3D scene scripts
================================

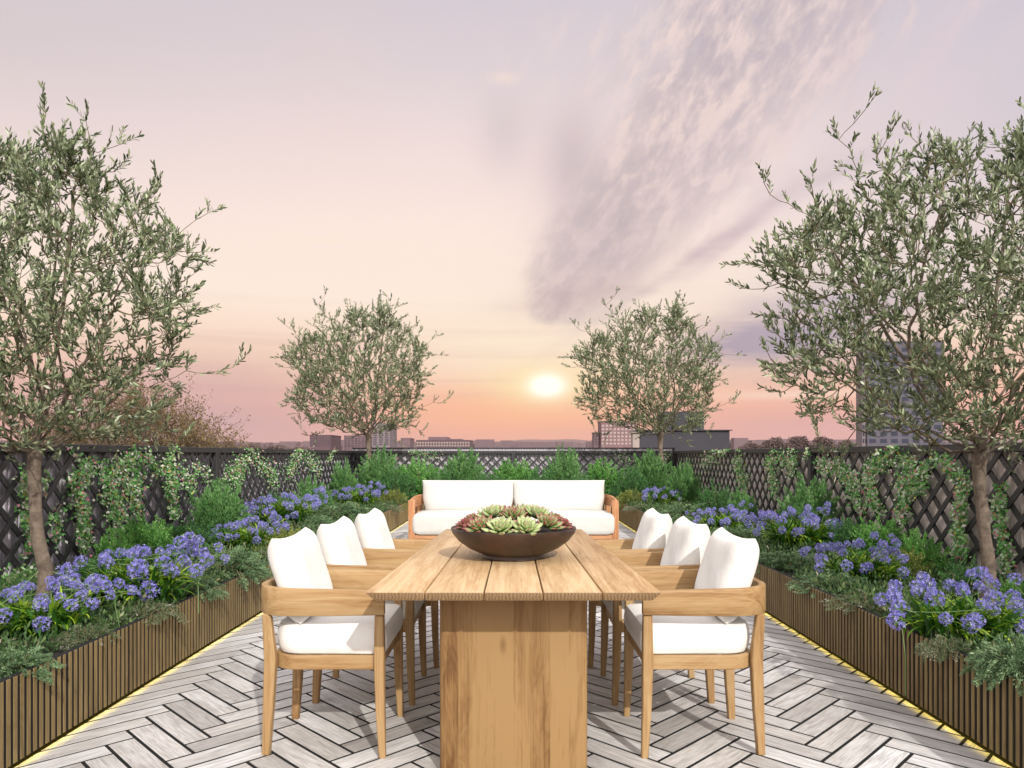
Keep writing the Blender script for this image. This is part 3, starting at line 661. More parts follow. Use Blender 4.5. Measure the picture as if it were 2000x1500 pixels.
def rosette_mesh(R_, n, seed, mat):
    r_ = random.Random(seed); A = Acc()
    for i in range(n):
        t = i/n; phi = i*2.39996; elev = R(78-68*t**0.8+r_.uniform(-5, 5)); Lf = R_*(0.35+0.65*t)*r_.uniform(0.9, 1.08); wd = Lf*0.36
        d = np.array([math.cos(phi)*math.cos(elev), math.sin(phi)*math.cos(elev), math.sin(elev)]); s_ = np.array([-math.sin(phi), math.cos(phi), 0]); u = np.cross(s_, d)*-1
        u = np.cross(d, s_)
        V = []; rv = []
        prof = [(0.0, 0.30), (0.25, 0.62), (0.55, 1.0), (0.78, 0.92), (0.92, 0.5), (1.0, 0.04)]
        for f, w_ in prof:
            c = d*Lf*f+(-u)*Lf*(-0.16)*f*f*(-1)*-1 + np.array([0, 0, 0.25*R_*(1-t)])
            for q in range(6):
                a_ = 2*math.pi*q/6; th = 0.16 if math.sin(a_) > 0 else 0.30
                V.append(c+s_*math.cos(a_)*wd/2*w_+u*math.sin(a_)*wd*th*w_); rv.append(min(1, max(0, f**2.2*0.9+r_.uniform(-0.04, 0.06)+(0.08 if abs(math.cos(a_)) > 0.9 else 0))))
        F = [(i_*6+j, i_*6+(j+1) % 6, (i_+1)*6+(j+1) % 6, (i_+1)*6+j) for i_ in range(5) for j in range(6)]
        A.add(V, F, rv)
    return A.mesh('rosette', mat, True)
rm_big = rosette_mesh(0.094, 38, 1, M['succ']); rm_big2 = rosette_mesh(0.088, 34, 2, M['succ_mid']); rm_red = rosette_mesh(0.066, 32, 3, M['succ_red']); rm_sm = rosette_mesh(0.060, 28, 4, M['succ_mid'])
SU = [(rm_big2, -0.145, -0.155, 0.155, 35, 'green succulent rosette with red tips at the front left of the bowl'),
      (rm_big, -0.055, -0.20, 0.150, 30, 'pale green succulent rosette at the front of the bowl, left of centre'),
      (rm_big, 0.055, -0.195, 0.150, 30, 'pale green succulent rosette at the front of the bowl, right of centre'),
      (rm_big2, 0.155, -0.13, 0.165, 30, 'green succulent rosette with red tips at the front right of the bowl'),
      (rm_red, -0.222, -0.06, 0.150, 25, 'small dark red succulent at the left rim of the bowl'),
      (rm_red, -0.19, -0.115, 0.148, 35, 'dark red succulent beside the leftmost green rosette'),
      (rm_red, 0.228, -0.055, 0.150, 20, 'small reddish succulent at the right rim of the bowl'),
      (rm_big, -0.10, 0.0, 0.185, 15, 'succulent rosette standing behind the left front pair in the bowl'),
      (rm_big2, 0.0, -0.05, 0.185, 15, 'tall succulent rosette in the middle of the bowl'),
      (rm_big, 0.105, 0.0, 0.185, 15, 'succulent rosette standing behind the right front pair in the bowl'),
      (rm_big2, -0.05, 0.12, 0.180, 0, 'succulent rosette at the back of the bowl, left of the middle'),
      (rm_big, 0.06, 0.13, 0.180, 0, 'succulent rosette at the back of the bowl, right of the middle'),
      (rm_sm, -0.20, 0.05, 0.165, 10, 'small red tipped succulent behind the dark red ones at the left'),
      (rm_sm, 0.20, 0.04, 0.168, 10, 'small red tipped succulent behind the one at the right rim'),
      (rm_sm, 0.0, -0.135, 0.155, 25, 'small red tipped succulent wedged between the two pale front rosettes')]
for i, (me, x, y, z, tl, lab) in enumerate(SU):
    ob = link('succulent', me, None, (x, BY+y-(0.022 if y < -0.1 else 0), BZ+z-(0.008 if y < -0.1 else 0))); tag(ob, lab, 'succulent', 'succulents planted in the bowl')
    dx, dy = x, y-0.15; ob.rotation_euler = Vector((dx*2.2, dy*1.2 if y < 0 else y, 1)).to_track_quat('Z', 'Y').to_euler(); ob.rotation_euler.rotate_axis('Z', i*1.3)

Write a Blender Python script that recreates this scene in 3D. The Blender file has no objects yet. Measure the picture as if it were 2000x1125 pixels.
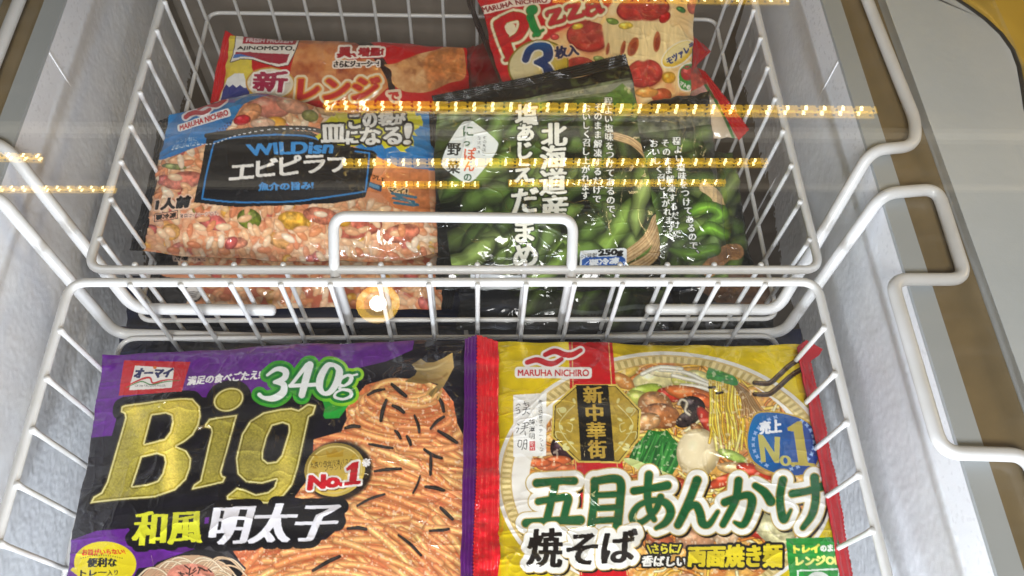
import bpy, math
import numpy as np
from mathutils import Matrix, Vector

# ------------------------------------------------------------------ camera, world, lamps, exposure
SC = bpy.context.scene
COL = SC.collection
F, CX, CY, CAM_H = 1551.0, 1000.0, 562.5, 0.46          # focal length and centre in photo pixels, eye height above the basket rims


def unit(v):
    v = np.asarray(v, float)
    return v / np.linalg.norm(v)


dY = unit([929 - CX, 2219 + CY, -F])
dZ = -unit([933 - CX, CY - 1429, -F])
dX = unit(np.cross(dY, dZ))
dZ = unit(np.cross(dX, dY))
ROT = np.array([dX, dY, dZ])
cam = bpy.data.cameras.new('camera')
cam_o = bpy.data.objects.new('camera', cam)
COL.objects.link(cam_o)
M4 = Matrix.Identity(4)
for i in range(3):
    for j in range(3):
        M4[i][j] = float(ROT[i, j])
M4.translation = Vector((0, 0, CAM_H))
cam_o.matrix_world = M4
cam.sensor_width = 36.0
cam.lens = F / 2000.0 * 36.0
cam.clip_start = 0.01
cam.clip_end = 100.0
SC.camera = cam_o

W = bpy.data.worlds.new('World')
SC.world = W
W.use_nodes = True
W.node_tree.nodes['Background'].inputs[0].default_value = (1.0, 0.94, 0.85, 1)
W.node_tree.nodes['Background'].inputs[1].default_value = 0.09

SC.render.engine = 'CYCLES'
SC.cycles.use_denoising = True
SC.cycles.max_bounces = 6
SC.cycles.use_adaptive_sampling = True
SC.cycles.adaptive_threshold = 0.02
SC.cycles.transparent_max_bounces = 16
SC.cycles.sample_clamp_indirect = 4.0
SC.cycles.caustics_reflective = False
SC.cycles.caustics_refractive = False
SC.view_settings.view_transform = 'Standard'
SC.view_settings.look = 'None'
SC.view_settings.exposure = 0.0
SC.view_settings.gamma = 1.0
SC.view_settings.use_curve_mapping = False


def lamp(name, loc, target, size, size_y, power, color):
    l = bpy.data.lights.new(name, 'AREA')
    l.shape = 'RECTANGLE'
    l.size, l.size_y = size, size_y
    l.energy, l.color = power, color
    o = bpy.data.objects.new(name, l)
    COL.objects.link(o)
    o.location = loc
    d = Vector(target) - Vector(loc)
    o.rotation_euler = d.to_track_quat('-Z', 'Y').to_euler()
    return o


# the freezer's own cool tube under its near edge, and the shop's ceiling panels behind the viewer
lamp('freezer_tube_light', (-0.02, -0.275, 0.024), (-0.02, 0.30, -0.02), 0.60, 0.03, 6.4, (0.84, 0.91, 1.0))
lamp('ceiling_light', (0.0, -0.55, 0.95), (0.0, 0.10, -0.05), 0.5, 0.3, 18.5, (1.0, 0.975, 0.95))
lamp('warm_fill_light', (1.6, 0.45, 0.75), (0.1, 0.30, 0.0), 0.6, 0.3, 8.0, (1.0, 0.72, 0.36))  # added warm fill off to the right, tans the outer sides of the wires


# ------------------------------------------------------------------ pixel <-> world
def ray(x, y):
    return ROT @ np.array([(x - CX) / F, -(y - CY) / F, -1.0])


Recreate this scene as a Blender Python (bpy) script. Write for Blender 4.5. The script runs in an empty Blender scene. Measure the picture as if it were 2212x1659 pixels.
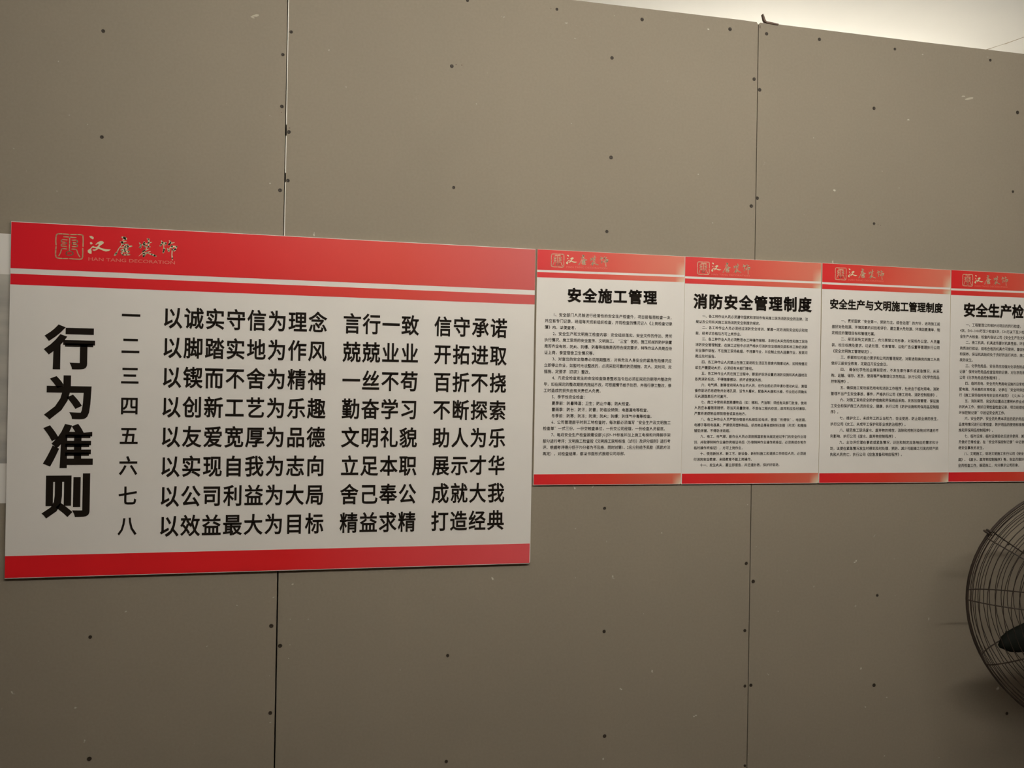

================================

• **TASK TO COMPLETE**: Of the lines above, quote exactly those from the one with "Write a Blender" through the one with "from mathutils import Matrix, Vector", ends included; pictures stay out.

• **TASK OUTPUT**:
Write a Blender Python script that recreates this scene in 3D. The Blender file has no objects yet. Measure the picture as if it were 2000x1125 pixels.
import bpy, math
import numpy as np
from mathutils import Matrix, Vector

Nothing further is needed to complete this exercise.